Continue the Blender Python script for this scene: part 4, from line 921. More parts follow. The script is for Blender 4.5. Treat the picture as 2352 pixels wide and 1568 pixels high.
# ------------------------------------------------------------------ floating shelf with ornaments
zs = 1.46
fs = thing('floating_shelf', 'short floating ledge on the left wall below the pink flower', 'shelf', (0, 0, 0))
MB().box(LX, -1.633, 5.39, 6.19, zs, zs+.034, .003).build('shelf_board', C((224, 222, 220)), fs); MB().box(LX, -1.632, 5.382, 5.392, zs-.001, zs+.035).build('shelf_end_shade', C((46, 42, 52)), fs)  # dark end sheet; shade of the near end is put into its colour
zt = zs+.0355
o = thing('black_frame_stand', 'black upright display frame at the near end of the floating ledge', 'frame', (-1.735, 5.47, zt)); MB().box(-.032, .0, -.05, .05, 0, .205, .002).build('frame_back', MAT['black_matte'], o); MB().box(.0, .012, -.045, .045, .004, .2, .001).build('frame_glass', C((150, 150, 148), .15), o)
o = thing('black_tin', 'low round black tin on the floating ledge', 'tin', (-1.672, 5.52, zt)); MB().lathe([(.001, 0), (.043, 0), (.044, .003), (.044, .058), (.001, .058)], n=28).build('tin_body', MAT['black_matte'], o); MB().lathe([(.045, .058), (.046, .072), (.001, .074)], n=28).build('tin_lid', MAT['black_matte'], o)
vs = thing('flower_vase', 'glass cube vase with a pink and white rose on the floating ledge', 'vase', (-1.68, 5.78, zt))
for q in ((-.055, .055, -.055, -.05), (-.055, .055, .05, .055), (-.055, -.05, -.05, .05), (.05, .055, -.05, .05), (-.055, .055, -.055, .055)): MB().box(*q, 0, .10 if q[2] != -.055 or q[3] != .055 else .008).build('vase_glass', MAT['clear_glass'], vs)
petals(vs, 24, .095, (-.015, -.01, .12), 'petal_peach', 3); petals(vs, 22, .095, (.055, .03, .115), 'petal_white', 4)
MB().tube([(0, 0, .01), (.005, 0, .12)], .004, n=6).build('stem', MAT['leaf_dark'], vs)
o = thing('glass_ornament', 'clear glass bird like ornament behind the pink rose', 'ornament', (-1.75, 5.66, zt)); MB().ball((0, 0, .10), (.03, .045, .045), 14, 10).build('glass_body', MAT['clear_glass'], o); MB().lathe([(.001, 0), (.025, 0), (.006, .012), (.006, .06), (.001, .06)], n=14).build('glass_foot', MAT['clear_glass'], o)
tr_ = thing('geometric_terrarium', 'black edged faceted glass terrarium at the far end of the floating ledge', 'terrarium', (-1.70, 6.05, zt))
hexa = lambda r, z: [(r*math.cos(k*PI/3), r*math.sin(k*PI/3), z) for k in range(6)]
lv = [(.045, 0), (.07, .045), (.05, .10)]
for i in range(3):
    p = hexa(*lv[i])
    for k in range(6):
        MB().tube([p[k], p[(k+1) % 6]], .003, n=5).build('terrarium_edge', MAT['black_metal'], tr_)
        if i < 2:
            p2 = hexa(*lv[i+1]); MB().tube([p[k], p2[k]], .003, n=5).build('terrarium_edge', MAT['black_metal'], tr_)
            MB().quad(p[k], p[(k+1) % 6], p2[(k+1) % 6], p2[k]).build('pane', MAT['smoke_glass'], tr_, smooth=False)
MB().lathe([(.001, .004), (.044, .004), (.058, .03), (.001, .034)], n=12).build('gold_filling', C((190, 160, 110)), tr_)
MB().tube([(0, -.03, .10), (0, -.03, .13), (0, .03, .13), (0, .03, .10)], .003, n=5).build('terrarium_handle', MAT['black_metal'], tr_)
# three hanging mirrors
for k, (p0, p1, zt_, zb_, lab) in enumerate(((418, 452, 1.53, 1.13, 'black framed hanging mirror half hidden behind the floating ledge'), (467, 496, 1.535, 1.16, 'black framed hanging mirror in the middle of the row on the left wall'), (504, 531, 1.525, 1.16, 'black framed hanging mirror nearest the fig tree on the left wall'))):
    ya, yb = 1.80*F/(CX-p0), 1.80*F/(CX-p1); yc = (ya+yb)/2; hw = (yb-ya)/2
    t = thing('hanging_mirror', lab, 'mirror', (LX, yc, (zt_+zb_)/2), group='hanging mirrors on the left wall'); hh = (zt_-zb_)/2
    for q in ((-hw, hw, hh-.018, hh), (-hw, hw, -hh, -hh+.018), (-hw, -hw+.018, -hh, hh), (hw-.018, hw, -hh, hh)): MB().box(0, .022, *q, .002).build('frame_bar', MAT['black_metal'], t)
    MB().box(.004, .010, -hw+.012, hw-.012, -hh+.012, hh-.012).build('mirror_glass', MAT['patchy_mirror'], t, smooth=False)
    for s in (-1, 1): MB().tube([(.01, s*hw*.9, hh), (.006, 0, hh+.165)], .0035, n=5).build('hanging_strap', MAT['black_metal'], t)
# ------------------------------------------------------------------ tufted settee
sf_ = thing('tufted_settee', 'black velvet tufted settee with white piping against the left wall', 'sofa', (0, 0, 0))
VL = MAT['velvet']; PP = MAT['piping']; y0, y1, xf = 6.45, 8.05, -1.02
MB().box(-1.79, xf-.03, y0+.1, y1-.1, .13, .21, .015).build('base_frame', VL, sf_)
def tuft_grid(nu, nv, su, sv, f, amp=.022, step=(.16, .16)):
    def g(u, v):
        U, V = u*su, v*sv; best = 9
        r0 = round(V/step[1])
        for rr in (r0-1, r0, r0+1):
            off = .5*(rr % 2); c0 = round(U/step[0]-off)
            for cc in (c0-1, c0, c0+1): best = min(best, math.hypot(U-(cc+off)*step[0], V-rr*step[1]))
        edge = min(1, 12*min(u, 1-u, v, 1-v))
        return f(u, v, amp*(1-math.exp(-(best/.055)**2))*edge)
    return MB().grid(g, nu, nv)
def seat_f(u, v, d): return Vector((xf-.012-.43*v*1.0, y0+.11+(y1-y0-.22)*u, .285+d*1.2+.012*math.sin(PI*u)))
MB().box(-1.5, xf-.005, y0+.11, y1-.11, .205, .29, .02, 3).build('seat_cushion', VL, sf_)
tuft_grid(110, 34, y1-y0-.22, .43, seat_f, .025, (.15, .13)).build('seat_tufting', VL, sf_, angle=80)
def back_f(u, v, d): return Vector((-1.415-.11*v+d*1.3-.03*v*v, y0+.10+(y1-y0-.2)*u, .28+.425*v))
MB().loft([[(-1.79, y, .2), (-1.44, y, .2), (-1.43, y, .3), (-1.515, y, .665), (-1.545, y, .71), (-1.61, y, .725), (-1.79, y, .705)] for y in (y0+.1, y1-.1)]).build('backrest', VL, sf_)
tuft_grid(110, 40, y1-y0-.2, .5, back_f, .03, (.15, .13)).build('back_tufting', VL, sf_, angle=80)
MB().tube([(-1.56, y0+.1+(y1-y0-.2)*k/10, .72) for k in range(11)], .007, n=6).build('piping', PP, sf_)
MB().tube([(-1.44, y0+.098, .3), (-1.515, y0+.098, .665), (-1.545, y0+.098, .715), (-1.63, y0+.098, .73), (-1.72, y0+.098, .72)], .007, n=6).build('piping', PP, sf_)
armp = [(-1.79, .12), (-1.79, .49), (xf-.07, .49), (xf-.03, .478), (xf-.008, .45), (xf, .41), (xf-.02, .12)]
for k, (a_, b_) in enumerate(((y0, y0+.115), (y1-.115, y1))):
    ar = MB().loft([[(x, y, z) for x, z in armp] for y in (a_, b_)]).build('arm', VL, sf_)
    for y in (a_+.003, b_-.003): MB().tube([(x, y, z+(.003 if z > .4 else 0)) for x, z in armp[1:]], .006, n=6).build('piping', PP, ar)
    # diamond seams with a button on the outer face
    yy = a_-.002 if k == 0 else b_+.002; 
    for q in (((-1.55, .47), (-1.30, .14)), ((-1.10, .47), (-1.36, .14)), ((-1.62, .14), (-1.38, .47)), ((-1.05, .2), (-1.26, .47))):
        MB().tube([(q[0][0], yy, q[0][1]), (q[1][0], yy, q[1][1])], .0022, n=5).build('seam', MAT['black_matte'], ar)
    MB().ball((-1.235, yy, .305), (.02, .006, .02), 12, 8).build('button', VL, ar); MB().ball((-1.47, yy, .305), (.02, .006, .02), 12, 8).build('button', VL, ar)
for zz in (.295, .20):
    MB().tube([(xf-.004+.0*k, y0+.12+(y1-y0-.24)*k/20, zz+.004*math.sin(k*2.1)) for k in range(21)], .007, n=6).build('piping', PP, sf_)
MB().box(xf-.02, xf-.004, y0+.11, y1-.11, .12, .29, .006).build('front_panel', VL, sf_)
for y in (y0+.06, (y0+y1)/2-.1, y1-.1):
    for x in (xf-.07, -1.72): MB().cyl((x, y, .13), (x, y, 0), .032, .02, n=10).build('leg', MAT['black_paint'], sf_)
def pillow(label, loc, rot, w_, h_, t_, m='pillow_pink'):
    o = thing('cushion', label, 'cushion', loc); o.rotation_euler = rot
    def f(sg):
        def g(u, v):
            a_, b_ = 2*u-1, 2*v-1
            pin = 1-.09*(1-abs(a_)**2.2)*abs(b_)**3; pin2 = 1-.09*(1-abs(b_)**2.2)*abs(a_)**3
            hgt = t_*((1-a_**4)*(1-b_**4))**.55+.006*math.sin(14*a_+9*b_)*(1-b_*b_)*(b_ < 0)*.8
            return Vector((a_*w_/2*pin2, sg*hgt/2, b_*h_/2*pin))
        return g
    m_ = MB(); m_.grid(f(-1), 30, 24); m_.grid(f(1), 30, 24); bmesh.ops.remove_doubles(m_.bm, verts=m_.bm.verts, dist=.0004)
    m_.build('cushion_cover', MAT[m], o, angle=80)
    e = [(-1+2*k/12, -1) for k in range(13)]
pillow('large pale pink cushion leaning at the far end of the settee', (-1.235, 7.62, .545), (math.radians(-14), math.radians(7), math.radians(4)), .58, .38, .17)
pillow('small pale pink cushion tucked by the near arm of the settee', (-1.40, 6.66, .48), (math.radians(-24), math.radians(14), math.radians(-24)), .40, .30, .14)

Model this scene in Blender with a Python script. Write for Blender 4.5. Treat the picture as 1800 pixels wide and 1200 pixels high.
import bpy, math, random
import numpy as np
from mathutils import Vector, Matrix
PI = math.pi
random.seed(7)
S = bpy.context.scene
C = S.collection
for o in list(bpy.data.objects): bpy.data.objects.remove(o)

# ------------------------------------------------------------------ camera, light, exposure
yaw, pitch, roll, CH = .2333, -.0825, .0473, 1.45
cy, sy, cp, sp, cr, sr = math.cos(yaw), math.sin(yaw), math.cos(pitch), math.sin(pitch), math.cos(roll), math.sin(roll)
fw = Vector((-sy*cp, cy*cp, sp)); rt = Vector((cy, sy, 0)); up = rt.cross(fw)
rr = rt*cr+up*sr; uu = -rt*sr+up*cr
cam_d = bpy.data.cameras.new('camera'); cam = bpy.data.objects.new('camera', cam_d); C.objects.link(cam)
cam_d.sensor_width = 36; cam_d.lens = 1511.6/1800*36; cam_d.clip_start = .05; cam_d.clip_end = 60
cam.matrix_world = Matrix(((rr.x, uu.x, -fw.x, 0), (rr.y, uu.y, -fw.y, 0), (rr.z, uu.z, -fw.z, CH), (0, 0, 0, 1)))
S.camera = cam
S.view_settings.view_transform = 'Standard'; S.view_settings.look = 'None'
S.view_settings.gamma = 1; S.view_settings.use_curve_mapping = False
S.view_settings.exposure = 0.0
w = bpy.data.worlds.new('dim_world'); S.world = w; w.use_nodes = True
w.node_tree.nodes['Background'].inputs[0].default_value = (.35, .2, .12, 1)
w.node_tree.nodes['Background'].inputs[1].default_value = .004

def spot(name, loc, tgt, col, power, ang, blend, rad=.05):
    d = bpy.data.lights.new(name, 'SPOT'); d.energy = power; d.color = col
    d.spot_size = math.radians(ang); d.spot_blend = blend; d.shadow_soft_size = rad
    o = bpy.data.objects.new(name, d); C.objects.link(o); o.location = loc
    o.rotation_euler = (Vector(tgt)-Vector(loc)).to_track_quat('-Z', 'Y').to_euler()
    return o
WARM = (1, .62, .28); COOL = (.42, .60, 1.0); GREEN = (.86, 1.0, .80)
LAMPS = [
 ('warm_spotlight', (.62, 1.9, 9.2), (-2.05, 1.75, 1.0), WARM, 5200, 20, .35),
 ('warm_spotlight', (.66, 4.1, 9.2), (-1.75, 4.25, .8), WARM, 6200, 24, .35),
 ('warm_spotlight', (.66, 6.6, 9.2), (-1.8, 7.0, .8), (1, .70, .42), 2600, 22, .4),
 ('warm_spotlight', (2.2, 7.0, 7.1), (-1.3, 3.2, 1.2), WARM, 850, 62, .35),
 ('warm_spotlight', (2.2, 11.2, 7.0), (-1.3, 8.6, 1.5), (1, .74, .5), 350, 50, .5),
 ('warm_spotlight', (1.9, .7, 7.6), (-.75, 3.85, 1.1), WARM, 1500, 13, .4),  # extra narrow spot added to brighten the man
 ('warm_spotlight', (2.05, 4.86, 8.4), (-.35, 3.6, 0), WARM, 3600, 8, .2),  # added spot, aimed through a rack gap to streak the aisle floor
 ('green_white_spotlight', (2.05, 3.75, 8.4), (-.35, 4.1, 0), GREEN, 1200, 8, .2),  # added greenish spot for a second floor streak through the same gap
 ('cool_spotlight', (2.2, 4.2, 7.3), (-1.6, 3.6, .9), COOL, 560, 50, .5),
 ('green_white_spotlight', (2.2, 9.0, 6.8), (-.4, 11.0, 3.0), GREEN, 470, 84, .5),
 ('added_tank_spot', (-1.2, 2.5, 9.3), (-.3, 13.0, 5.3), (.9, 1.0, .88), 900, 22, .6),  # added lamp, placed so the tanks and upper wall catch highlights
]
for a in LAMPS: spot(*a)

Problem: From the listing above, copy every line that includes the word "pixels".

Solution to this task:
Continue the Blender Python script for this scene: part 4, from line 921. More parts follow. The script is for Blender 4.5. Treat the picture as 2352 pixels wide and 1568 pixels high.
Model this scene in Blender with a Python script. Write for Blender 4.5. Treat the picture as 1800 pixels wide and 1200 pixels high.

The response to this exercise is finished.